■ Required work
Copy out the lines that include the word "scene".

+++

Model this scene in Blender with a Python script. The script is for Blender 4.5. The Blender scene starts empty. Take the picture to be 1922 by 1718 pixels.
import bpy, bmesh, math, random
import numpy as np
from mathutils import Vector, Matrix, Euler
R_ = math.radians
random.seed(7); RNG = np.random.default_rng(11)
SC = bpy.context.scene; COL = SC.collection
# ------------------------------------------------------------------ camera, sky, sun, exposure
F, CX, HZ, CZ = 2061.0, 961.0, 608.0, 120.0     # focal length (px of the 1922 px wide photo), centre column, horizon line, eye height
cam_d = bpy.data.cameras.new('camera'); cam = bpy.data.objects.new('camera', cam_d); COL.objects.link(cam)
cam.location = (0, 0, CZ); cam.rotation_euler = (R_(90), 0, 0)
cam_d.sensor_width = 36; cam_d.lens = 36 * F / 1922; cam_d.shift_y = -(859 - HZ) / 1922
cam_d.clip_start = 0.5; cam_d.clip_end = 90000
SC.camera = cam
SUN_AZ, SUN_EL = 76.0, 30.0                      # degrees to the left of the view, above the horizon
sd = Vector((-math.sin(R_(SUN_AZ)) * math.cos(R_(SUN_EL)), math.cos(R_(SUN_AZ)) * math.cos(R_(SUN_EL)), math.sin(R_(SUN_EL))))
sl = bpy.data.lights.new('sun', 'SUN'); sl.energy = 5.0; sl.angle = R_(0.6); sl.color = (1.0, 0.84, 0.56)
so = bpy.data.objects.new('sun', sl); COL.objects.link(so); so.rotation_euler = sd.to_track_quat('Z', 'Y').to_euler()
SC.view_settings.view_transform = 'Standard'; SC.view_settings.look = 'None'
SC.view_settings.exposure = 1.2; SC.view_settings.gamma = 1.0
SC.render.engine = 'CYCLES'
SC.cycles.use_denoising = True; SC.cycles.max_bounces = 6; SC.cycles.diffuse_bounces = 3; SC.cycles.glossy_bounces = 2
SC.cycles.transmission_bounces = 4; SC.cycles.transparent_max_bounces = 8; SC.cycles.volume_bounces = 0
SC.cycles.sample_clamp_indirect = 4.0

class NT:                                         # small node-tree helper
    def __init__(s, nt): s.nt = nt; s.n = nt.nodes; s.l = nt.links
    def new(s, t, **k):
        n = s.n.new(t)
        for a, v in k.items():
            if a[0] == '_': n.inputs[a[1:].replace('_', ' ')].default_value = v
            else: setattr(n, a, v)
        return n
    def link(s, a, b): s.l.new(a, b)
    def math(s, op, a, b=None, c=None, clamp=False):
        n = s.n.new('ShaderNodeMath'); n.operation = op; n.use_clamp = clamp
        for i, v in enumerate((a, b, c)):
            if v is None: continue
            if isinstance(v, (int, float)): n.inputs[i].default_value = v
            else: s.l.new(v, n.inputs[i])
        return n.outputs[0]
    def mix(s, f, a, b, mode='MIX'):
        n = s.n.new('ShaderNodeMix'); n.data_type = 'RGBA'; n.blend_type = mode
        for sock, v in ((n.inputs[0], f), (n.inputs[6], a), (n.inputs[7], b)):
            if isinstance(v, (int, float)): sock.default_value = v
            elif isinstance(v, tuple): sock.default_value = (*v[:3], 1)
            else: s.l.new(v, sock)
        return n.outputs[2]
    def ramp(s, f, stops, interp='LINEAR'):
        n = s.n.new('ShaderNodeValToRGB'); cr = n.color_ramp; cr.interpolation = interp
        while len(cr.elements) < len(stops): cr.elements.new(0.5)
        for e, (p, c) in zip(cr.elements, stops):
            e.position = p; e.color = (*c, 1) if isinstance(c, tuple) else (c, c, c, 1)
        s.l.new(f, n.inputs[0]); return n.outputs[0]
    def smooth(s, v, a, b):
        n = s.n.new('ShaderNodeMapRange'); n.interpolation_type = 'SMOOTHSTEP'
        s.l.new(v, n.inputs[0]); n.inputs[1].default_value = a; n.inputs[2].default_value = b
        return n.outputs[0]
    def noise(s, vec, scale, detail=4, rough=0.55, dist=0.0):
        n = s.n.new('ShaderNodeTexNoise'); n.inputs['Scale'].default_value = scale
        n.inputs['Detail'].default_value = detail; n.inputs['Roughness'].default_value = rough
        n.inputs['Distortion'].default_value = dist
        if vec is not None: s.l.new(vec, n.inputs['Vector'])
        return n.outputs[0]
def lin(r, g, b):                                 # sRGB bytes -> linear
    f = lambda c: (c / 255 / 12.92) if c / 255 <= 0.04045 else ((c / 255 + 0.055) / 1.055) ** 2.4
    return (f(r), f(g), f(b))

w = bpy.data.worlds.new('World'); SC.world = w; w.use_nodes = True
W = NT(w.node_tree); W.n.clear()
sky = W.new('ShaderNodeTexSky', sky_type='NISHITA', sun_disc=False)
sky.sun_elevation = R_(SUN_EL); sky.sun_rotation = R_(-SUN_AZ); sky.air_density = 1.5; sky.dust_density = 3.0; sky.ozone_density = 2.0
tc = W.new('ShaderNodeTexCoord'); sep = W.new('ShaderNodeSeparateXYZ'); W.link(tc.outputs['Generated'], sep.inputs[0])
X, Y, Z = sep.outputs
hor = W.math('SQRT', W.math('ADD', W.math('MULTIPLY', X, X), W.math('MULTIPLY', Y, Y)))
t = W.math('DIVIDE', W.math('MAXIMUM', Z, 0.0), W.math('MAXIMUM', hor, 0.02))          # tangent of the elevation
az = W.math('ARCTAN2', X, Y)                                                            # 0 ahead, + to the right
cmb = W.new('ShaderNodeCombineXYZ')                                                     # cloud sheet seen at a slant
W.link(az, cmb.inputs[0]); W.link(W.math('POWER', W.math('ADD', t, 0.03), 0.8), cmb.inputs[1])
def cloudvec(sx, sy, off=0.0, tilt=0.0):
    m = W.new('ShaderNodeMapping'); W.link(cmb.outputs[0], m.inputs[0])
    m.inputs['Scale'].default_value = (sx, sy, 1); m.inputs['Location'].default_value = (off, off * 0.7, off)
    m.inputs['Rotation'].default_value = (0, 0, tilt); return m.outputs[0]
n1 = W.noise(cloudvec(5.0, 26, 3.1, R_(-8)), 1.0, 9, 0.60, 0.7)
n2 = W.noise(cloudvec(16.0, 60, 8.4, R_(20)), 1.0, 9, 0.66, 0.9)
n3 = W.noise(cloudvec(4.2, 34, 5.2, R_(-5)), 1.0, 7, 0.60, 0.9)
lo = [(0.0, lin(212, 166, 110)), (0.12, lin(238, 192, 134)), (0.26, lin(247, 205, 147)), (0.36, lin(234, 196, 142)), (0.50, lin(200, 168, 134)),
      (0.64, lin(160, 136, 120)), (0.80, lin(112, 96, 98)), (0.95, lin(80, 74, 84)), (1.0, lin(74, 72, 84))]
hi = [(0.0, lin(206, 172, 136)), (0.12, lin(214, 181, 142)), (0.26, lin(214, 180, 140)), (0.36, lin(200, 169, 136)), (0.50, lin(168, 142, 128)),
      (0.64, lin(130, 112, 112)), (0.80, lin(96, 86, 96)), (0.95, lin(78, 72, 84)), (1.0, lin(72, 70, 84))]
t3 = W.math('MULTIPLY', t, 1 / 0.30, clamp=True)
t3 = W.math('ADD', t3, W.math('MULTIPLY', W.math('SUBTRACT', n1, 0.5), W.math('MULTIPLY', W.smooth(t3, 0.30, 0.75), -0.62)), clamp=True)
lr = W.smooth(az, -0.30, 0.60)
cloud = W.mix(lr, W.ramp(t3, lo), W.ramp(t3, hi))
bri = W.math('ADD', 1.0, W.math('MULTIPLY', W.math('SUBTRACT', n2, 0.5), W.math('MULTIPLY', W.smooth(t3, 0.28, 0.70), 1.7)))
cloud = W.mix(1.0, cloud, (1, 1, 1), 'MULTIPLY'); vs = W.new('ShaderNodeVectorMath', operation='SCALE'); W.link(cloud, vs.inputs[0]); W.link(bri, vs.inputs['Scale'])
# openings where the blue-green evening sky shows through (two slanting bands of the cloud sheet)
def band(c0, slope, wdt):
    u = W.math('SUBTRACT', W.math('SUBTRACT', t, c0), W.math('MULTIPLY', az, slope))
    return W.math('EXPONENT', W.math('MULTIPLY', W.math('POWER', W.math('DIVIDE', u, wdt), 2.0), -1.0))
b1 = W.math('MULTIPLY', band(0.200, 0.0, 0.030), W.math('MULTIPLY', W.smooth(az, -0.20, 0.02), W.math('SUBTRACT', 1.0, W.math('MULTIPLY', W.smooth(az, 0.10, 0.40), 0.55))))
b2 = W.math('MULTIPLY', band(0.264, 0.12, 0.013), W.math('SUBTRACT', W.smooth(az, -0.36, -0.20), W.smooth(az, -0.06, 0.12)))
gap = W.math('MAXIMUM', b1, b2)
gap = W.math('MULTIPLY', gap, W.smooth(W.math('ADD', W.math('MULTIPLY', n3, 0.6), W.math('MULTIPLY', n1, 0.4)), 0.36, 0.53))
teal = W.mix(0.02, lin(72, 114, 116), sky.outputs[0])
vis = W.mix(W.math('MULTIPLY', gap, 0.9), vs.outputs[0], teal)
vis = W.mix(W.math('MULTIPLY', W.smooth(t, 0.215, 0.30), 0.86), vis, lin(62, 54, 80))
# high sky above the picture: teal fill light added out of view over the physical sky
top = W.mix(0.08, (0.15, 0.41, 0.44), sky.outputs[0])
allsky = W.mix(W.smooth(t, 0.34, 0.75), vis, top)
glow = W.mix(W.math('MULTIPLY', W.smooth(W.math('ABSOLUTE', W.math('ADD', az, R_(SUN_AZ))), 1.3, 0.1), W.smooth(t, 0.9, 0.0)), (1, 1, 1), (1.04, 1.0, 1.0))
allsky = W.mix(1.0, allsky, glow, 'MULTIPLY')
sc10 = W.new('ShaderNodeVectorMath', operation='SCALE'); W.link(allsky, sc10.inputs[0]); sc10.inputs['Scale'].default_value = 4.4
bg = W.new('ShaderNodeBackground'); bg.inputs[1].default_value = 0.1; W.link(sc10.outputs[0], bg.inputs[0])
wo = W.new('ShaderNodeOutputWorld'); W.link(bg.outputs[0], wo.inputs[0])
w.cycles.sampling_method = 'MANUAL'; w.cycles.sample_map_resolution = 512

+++

■ Full answer
Model this scene in Blender with a Python script. The script is for Blender 4.5. The Blender scene starts empty. Take the picture to be 1922 by 1718 pixels.
SC = bpy.context.scene; COL = SC.collection